Appended DTB files for multi-machine kernels

Nicolas Pitre nico at fluxnic.net
Thu Jul 4 14:27:41 EDT 2013


On Thu, 4 Jul 2013, Daniel Mack wrote:

> Hi Nicolas,
> 
> On 04.07.2013 19:28, Nicolas Pitre wrote:
> > On Thu, 4 Jul 2013, Daniel Mack wrote:
> >> I'm open to opinion and sugesstions :)
> > 
> > What you describe above more or less fits the definition of what I 
> > called the "impedance matcher".  However it doesn't need to be part of 
> > the kernel at all.  But you should make it into a separate binary.
> > 
> > Please have a look at the bottom of this post for a more comprehensive 
> > description: http://article.gmane.org/gmane.linux.ports.arm.kernel/242929
> 
> Thanks for the link. Interesting read indeed.
> 
> The only thing I'm pondering about is that we already have generic
> loader code in Linux and a build system that supports a wide range of
> platforms. I don't know whether it's worth opening that can of worms
> again and re-implement all details about load addresses, compiler flags,
> device-tree parsing code yet once again. At least in terms of LOCs, we
> would certainly be better off doing it inside the kernel.

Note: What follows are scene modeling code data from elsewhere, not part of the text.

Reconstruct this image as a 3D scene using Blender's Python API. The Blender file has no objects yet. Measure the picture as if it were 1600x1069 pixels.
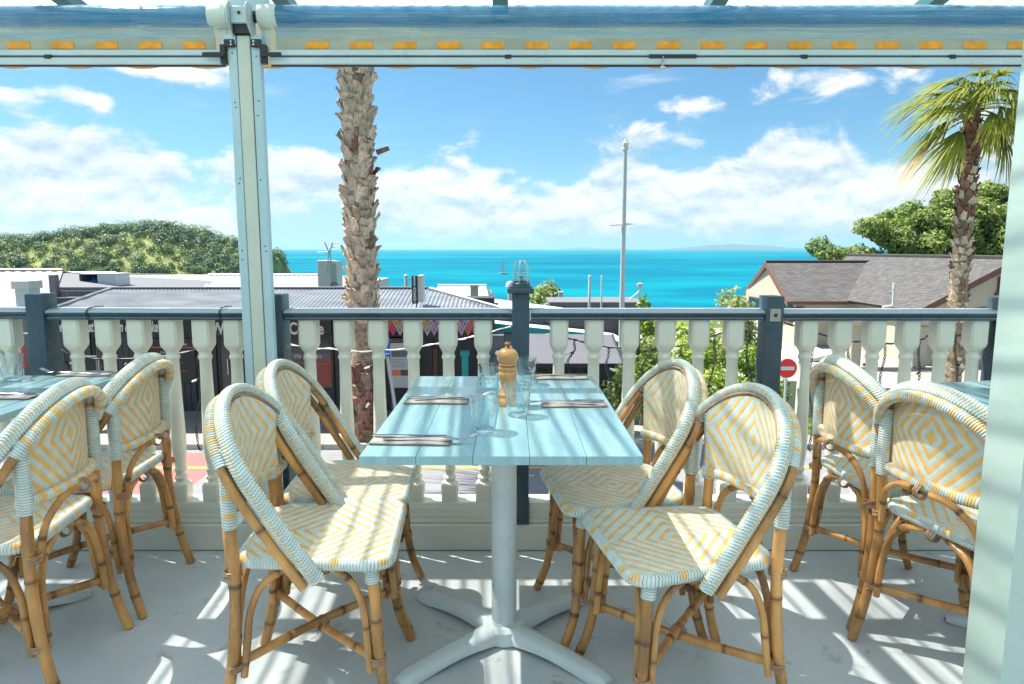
import bpy, bmesh, math, random
import numpy as np
from mathutils import Vector, Matrix, noise, Euler

R = math.radians
SC = bpy.context.scene
COL = SC.collection
rnd = random.Random(7)
FPX = 1600 * 24 / 36.0
PITCH = R(7.74)
CAM = Vector((0, 0, 1.225))

# ------------------------------------------------------------------ camera, world, sun, exposure
cam_data = bpy.data.cameras.new("camera")
cam_data.lens = 24
cam_data.sensor_width = 36
cam_data.clip_start = 0.02
cam_data.clip_end = 90000
cam = bpy.data.objects.new("camera", cam_data)
COL.objects.link(cam)
cam.location = CAM
cam.rotation_euler = (R(90) - PITCH, 0, 0)
SC.camera = cam

SUN_DIR = Vector((-0.52, 0.235, 1.0)).normalized()     # towards the sun
SUN_EL = math.asin(SUN_DIR.z)
SUN_AZ = math.atan2(SUN_DIR.x, SUN_DIR.y)              # from +Y towards +X

world = bpy.data.worlds.new("World")
SC.world = world
world.use_nodes = True
WT = world.node_tree
WT.nodes.clear()


class NT:
    """small helper for node graphs"""
    def __init__(self, tree):
        self.t = tree

    def n(self, typ, **kw):
        nd = self.t.nodes.new(typ)
        for k, v in kw.items():
            setattr(nd, k, v)
        return nd

    def put(self, sock, val):
        if isinstance(val, bpy.types.NodeSocket):
            self.t.links.new(val, sock)
        elif val is not None:
            if sock.type == 'RGBA' and len(val) == 3:
                val = (*val, 1)
            sock.default_value = val

    def m(self, op, a, b=None, c=None, clamp=False):
        nd = self.n('ShaderNodeMath', operation=op, use_clamp=clamp)
        for i, v in enumerate((a, b, c)):
            if v is not None:
                self.put(nd.inputs[i], v)
        return nd.outputs[0]

    def mix(self, fac, a, b, blend='MIX'):
        nd = self.n('ShaderNodeMix', data_type='RGBA', blend_type=blend)
        self.put(nd.inputs[0], fac)
        self.put(nd.inputs[6], a)
        self.put(nd.inputs[7], b)
        return nd.outputs[2]

    def xyz(self, x, y, z):
        nd = self.n('ShaderNodeCombineXYZ')
        for i, v in enumerate((x, y, z)):
            self.put(nd.inputs[i], v)
        return nd.outputs[0]

    def noise(self, vec, scale, detail=4, rough=.55, dist=0.0, out=0):
        nd = self.n('ShaderNodeTexNoise')
        self.put(nd.inputs['Vector'], vec)
        nd.inputs['Scale'].default_value = scale
        nd.inputs['Detail'].default_value = detail
        nd.inputs['Roughness'].default_value = rough
        nd.inputs['Distortion'].default_value = dist
        return nd.outputs[out]

    def step(self, x, lo, hi, a=0.0, b=1.0):
        nd = self.n('ShaderNodeMapRange', interpolation_type='SMOOTHSTEP')
        self.put(nd.inputs[0], x)
        nd.inputs[1].default_value = lo
        nd.inputs[2].default_value = hi
        nd.inputs[3].default_value = a
        nd.inputs[4].default_value = b
        return nd.outputs[0]


w = NT(WT)
SKY_STRENGTH = 0.10
sky = w.n('ShaderNodeTexSky', sky_type='NISHITA', sun_disc=False)
sky.sun_elevation = SUN_EL
sky.sun_rotation = SUN_AZ % (2 * math.pi)
sky.altitude = 20
sky.air_density = 1.0
sky.dust_density = 0.6
sky.ozone_density = 1.6
tc = w.n('ShaderNodeTexCoord')
sep = w.n('ShaderNodeSeparateXYZ')
w.put(sep.inputs[0], tc.outputs['Generated'])
az = w.m('ARCTAN2', sep.outputs[0], sep.outputs[1])
el = w.m('ARCSINE', sep.outputs[2])


def cloud_noise(de):
    e = w.m('ADD', el, de)
    v = w.xyz(az, w.m('MULTIPLY', e, 1.7), 0.37)
    a = w.noise(v, 9.0, 9, .58, 0.25)
    b = w.noise(v, 3.4, 2, .5)
    return w.m('ADD', w.m('MULTIPLY', a, .8), w.m('MULTIPLY', b, .2))


BLOBS = [  # azimuth deg, elevation deg, half widths deg, weight
    (-34.0, 5.2, 11, 2.7, .74), (-27.5, 13.4, 6.0, 1.5, .72), (-38, 10.2, 2.2, .6, .42), (-31.5, 10.4, 2.0, .5, .36),
    (-6.0, 6.4, 6.5, 2.9, .58), (-2.0, 3.0, 10, 1.6, .42), (9.5, 5.4, 5.0, 2.9, .70), (-17, 6.2, 6, 2.4, .40),
    (23.0, 5.0, 9.0, 3.2, .78), (25.5, 12.4, 8.0, 2.3, .74), (33, 3.2, 9, 2.0, .52), (16, 11.2, 3, .8, .34),
    (-3.0, 8.9, 2.5, 1.0, .42), (60, 6, 22, 4, .5), (-75, 8, 25, 5, .5), (150, 15, 60, 8, .45), (-20, 55, 30, 8, .35), (60, 42, 25, 7, .4),
]
cov = w.m('MULTIPLY', w.m('EXPONENT', w.m('MULTIPLY', w.m('POWER', w.m('DIVIDE', w.m('SUBTRACT', el, R(2.2)), R(3.2)), 2.0), -1.0)), 0.37)
for (a_, e_, wa, we, wt) in BLOBS:
    da = w.m('DIVIDE', w.m('SUBTRACT', az, R(a_)), R(wa))
    de = w.m('DIVIDE', w.m('SUBTRACT', el, R(e_)), R(we))
    g = w.m('EXPONENT', w.m('MULTIPLY', w.m('ADD', w.m('MULTIPLY', da, da), w.m('MULTIPLY', de, de)), -1.0))
    cov = w.m('MULTIPLY_ADD', g, wt, cov)
cov = w.m('ADD', cov, w.step(el, R(19), R(34), 0.0, .42))  # extra cloud above the view, added to fill the deck with neutral light
n0 = cloud_noise(0.0)
n1 = cloud_noise(R(.75))
dens = w.m('ADD', w.m('MULTIPLY', n0, 1.25), w.m('MULTIPLY', cov, .52))
mask = w.step(dens, .785, .93)
wisp = w.noise(w.xyz(w.m('MULTIPLY', w.m('ADD', az, w.m('MULTIPLY', el, -1.6)), 3.0), w.m('MULTIPLY', el, 26.0), 2.0), 1.6, 6, .6, .6)
cirrus = w.m('MULTIPLY', w.step(wisp, .5, .75), w.step(w.noise(w.xyz(az, el, 5.0), 4.0, 2), .47, .62))
cirrus = w.m('MULTIPLY', cirrus, w.step(el, R(5), R(9), 0, .5))
mask = w.m('MAXIMUM', mask, cirrus)
lit = w.m('MULTIPLY_ADD', w.m('SUBTRACT', n0, n1), 6.5, .62, clamp=True)
ccol = w.mix(lit, (.52, .66, .78), (1.0, 1.0, 1.0))
ccol = w.mix(1.0, ccol, (3.75, 3.7, 3.62), 'MULTIPLY')
hz = w.step(el, R(-1), R(8), 1.0, 0.0)
skyc = w.mix(1.0, sky.outputs[0], (.275, .435, .505), 'MULTIPLY')
skyc = w.mix(w.m('MULTIPLY', hz, .72), skyc, (2.15, 2.85, 3.15))
col = w.mix(w.m('MULTIPLY', mask, .93), skyc, ccol)
bg = w.n('ShaderNodeBackground')
w.put(bg.inputs[0], col)
bg.inputs[1].default_value = SKY_STRENGTH
wo = w.n('ShaderNodeOutputWorld')
w.put(wo.inputs[0], bg.outputs[0])

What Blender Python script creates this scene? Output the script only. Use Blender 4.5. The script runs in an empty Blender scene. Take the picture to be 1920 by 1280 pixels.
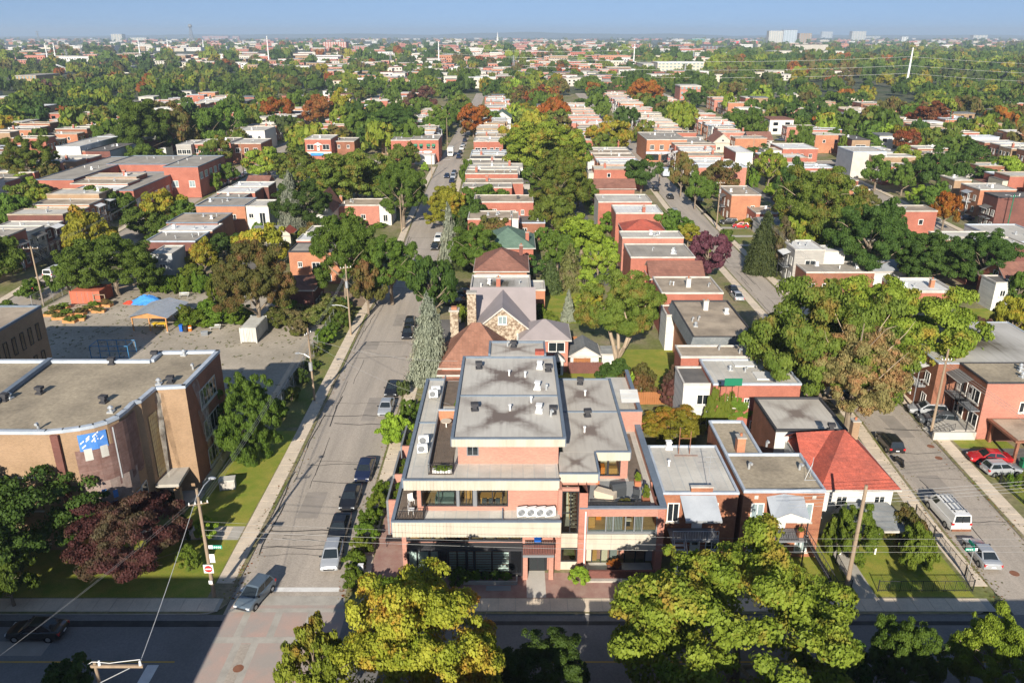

That is still code with relatively low value that has to be carried and 
maintained.

And if you do it for your own device outside of the kernel then you can 
literally hack it the way you want quickly and forget about it once it 
works.  Since this is useful for legacy setups only, you do not have to 
care about maintaining it in the future.

> But I generally second your opinion about pushing vendors to do it
> right, so I might give that approach a shot soon; there is no code yet
> anywhere I take it?

Not that I'm aware of, besides parts of libfdt and atags_to_fdt.c from 
the kernel tree that can be lifted and modified according to your needs.  
I don't imagine you'd need much more than that anyway.